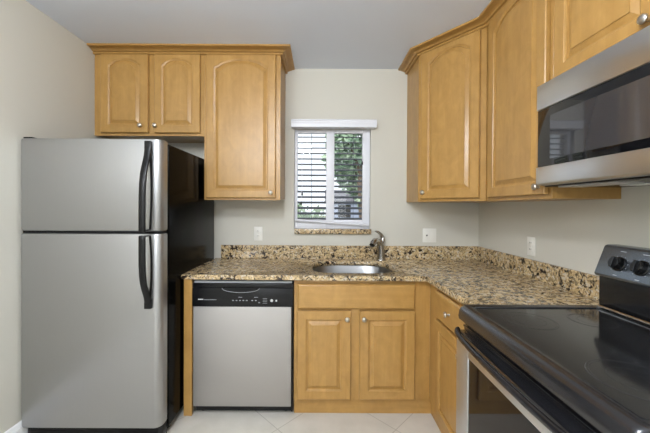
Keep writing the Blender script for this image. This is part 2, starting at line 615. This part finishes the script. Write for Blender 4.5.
# ------------------------------------------------------------------ base cabinets
BF = 1.950   # frame face, back run
BX = 0.707   # frame face, right run
t = thing('end_panel', 'maple end panel between refrigerator and dishwasher', 'cabinet panel', (-0.835, 2.2, 0))
MB().box(-0.858, -0.806, 1.930, 1.950, 0.0005, 0.868, 0.0015, 1).build('front_stile', M['wood'], t, 0)
MB().box(-0.858, -0.838, 1.950, 2.545, 0.0005, 0.868).build('side_panel', M['wood'], t, 0)

t = thing('sink_base_cabinet', 'two-door maple base cabinet with false drawer front under the sink', 'cabinet', (0.25, 2.2, 0))
mb = MB()
mb.box(-0.162, -0.144, BF + 0.019, YB - 0.002, 0.10, 0.868)
mb.box(0.690, 0.706, BF + 0.019, YB - 0.002, 0.10, 0.868)
mb.box(-0.162, 0.706, BF + 0.019, YB - 0.002, 0.10, 0.118)
mb.box(-0.162, 0.706, YB - 0.012, YB - 0.002, 0.10, 0.868)
mb.build('carcass', M['wood'], t, 0)
mb = MB()
mb.box(-0.162, -0.115, BF, BF + 0.019, 0.098, 0.868)
mb.box(0.190, 0.265, BF, BF + 0.019, 0.1355, 0.6595)
mb.box(0.580, 0.706, BF, BF + 0.019, 0.098, 0.868)
mb.box(-0.115, 0.580, BF, BF + 0.019, 0.835, 0.868)
mb.box(-0.115, 0.580, BF, BF + 0.019, 0.66, 0.70)
mb.box(-0.115, 0.580, BF, BF + 0.019, 0.098, 0.135)
mb.build('face_frame', M['wood'], t, 0)
MB().box(-0.162, 0.775, 1.966, 1.984, 0.0005, 0.0975).build('toe_board', M['wood_x'], t, 0)
T = frame_T((-0.139, BF - 0.003, 0.684), 0)
slab_front(T, 0.745, 0.158, M['wood_x'], t, 'false_drawer_front')
for x0, x1, kx in ((-0.139, 0.199, 0.175), (0.255, 0.606, 0.281)):
    T = frame_T((x0, BF - 0.003, 0.110), 0)
    d = raised_door(T, x1 - x0, 0.562, 0, M['wood'], t)
    knob(T, kx - x0, 0.627 - 0.110, d)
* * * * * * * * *
> [TASK TO CARRY OUT]:
Begin at the first line of the material and copy each line exactly through the one containing "0.868).build('side_panel', M['wood'], t, 0)". Omit pictures.

> [ANSWER FOR THE TASK]:
Keep writing the Blender script for this image. This is part 2, starting at line 615. This part finishes the script. Write for Blender 4.5.
# ------------------------------------------------------------------ base cabinets
BF = 1.950   # frame face, back run
BX = 0.707   # frame face, right run
t = thing('end_panel', 'maple end panel between refrigerator and dishwasher', 'cabinet panel', (-0.835, 2.2, 0))
MB().box(-0.858, -0.806, 1.930, 1.950, 0.0005, 0.868, 0.0015, 1).build('front_stile', M['wood'], t, 0)
MB().box(-0.858, -0.838, 1.950, 2.545, 0.0005, 0.868).build('side_panel', M['wood'], t, 0)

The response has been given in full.